In May, six female fencers urged the US Olympic and Paralympic Committee to ban Alen Hadzic from the Tokyo games over multiple accusations of sexual assault, which he denies. Though he was made to travel separately and stay in different accommodation to teammates, he was still allowed to compete. Many see double standards, with women and people of colour judged more harshly than white male athletes. It is striking that the two female faces of this games so far – the extraordinary Simone Biles and Naomi Osaka – have both faltered. The pressure that all sports stars face these days is surely magnified for black women; and in Biles’s case even more so, as an outspoken survivor calling US Gymnastics to account for its failure to launch an independent inquiry into coach Larry Nassar’s sexual abuse.
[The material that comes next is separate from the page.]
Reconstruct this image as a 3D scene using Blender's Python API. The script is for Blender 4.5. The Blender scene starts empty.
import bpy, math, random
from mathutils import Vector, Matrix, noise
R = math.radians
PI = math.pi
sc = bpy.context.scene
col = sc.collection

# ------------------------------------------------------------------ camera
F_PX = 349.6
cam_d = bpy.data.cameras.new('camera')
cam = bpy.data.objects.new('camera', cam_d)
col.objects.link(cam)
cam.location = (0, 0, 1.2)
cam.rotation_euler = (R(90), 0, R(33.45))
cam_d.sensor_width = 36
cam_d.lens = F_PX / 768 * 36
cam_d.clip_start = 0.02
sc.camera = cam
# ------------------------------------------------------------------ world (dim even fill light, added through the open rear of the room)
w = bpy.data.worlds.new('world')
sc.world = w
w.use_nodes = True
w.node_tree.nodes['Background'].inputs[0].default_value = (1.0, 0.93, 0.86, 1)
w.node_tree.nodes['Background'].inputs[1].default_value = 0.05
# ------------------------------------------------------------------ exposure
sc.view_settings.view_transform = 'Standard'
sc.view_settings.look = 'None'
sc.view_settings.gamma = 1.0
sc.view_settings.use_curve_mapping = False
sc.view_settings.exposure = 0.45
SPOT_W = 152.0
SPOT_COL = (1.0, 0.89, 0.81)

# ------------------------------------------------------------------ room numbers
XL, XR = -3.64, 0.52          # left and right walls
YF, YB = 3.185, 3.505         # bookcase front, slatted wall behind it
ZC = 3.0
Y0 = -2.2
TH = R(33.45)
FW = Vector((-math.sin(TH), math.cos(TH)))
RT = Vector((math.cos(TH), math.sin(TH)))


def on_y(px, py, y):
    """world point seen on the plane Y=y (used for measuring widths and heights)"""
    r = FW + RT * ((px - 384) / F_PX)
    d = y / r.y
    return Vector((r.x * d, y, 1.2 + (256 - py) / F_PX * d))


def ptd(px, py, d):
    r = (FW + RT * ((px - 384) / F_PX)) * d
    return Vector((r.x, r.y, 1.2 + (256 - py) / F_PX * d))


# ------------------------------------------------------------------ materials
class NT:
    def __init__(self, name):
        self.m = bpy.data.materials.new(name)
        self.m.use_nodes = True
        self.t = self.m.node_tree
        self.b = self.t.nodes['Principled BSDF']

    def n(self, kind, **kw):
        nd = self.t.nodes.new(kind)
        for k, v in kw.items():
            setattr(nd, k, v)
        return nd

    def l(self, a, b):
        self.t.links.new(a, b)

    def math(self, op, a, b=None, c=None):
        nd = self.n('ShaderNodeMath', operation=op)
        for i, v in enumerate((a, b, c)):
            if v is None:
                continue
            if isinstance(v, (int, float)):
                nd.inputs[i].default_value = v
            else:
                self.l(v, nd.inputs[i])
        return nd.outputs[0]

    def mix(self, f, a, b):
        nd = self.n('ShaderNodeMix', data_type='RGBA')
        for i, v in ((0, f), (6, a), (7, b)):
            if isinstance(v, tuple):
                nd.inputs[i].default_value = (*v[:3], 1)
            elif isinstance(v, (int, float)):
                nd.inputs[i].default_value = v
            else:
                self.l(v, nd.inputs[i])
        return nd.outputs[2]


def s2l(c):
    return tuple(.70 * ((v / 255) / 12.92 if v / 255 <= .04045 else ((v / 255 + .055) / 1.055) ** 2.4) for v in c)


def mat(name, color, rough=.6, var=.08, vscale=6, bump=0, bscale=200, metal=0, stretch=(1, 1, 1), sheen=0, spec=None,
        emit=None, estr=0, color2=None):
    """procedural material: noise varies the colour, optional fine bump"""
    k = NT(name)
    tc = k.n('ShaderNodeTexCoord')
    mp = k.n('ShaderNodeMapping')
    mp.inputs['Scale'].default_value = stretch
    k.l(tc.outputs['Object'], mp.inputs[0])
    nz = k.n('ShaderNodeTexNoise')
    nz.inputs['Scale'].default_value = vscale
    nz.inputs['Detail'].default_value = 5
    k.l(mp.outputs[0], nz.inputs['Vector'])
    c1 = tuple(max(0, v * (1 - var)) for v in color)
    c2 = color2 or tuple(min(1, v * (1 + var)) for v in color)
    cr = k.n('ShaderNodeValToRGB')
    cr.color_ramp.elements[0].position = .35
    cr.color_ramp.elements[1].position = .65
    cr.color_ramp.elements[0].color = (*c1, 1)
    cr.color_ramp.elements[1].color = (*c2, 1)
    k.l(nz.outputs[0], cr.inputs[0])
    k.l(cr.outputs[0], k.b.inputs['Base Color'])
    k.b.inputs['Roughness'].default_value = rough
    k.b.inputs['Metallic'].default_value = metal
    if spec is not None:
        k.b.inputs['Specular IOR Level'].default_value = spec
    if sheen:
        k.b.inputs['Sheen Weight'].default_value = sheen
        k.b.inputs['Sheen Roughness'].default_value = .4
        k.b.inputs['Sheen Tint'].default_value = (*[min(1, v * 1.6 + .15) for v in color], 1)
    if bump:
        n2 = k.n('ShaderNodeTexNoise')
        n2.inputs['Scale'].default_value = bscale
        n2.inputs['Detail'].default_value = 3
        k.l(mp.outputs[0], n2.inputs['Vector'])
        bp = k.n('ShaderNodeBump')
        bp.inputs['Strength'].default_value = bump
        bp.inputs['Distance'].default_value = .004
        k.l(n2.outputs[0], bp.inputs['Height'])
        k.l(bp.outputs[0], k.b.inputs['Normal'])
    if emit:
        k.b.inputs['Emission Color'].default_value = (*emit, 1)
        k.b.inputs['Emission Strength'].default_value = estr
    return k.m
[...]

Yet the determination of both athletes to prioritise their mental health, to others’ displeasure, makes them even more admirable role models.

The Olympic movement is not solely responsible for the challenges that female competitors face. Other sporting bodies have a lot to answer for. Broadcasters still get it wrong, and so do fans. For many women, the Olympics is especially joyful as one of the few areas of popular culture in which women’s bodies are celebrated not for how they look but for what they can do; for individual strength, agility and achievement, not whether they please onlookers. Yet research by Cambridge University Press in 2016 suggested that among spectators as well as the media, women were too often trivialised or sexualised. Female Olympians have caught up, despite their unfavourable start. Now the IOC and others must follow suit.